Short problem — Repeat every line below exactly as it reads.

Data shown —
________________

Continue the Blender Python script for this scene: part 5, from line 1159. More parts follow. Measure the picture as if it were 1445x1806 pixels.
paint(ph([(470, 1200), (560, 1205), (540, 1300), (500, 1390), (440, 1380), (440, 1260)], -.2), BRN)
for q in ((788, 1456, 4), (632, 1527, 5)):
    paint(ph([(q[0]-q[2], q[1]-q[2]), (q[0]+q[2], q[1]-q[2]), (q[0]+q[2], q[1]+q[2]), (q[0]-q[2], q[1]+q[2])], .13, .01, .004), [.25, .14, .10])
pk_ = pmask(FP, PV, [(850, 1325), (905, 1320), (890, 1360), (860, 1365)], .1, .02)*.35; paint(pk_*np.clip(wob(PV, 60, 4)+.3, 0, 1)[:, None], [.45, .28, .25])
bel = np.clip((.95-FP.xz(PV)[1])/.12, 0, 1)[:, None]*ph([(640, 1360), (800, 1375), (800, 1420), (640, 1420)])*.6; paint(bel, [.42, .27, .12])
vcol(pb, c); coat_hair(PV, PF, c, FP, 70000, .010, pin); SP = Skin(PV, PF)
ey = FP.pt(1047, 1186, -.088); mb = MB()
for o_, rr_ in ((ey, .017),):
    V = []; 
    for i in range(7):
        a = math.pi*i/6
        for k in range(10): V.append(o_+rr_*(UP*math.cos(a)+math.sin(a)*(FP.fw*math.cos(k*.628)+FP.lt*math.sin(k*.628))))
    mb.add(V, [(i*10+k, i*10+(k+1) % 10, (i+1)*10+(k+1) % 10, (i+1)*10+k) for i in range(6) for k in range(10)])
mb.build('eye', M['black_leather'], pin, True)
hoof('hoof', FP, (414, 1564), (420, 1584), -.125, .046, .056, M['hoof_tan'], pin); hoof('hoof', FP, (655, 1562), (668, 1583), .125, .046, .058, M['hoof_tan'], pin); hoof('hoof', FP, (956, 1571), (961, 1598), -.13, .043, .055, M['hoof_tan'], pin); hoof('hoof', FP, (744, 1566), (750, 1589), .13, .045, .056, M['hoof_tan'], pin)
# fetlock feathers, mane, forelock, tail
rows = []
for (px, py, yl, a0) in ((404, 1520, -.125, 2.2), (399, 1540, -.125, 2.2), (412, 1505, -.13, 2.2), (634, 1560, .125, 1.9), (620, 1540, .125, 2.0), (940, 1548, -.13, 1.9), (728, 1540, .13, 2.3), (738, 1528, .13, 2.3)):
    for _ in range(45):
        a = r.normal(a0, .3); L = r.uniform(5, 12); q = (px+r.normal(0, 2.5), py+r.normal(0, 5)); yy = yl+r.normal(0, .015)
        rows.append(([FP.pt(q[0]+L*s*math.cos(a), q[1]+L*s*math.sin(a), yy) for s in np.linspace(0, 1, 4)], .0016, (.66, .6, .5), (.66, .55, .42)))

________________

Worked solution —
Continue the Blender Python script for this scene: part 5, from line 1159. More parts follow. Measure the picture as if it were 1445x1806 pixels.
paint(ph([(470, 1200), (560, 1205), (540, 1300), (500, 1390), (440, 1380), (440, 1260)], -.2), BRN)
for q in ((788, 1456, 4), (632, 1527, 5)):
    paint(ph([(q[0]-q[2], q[1]-q[2]), (q[0]+q[2], q[1]-q[2]), (q[0]+q[2], q[1]+q[2]), (q[0]-q[2], q[1]+q[2])], .13, .01, .004), [.25, .14, .10])
pk_ = pmask(FP, PV, [(850, 1325), (905, 1320), (890, 1360), (860, 1365)], .1, .02)*.35; paint(pk_*np.clip(wob(PV, 60, 4)+.3, 0, 1)[:, None], [.45, .28, .25])
bel = np.clip((.95-FP.xz(PV)[1])/.12, 0, 1)[:, None]*ph([(640, 1360), (800, 1375), (800, 1420), (640, 1420)])*.6; paint(bel, [.42, .27, .12])
vcol(pb, c); coat_hair(PV, PF, c, FP, 70000, .010, pin); SP = Skin(PV, PF)
ey = FP.pt(1047, 1186, -.088); mb = MB()
for o_, rr_ in ((ey, .017),):
    V = []; 
    for i in range(7):
        a = math.pi*i/6
        for k in range(10): V.append(o_+rr_*(UP*math.cos(a)+math.sin(a)*(FP.fw*math.cos(k*.628)+FP.lt*math.sin(k*.628))))
    mb.add(V, [(i*10+k, i*10+(k+1) % 10, (i+1)*10+(k+1) % 10, (i+1)*10+k) for i in range(6) for k in range(10)])
mb.build('eye', M['black_leather'], pin, True)
hoof('hoof', FP, (414, 1564), (420, 1584), -.125, .046, .056, M['hoof_tan'], pin); hoof('hoof', FP, (655, 1562), (668, 1583), .125, .046, .058, M['hoof_tan'], pin); hoof('hoof', FP, (956, 1571), (961, 1598), -.13, .043, .055, M['hoof_tan'], pin); hoof('hoof', FP, (744, 1566), (750, 1589), .13, .045, .056, M['hoof_tan'], pin)
# fetlock feathers, mane, forelock, tail
rows = []
for (px, py, yl, a0) in ((404, 1520, -.125, 2.2), (399, 1540, -.125, 2.2), (412, 1505, -.13, 2.2), (634, 1560, .125, 1.9), (620, 1540, .125, 2.0), (940, 1548, -.13, 1.9), (728, 1540, .13, 2.3), (738, 1528, .13, 2.3)):
    for _ in range(45):
        a = r.normal(a0, .3); L = r.uniform(5, 12); q = (px+r.normal(0, 2.5), py+r.normal(0, 5)); yy = yl+r.normal(0, .015)
        rows.append(([FP.pt(q[0]+L*s*math.cos(a), q[1]+L*s*math.sin(a), yy) for s in np.linspace(0, 1, 4)], .0016, (.66, .6, .5), (.66, .55, .42)))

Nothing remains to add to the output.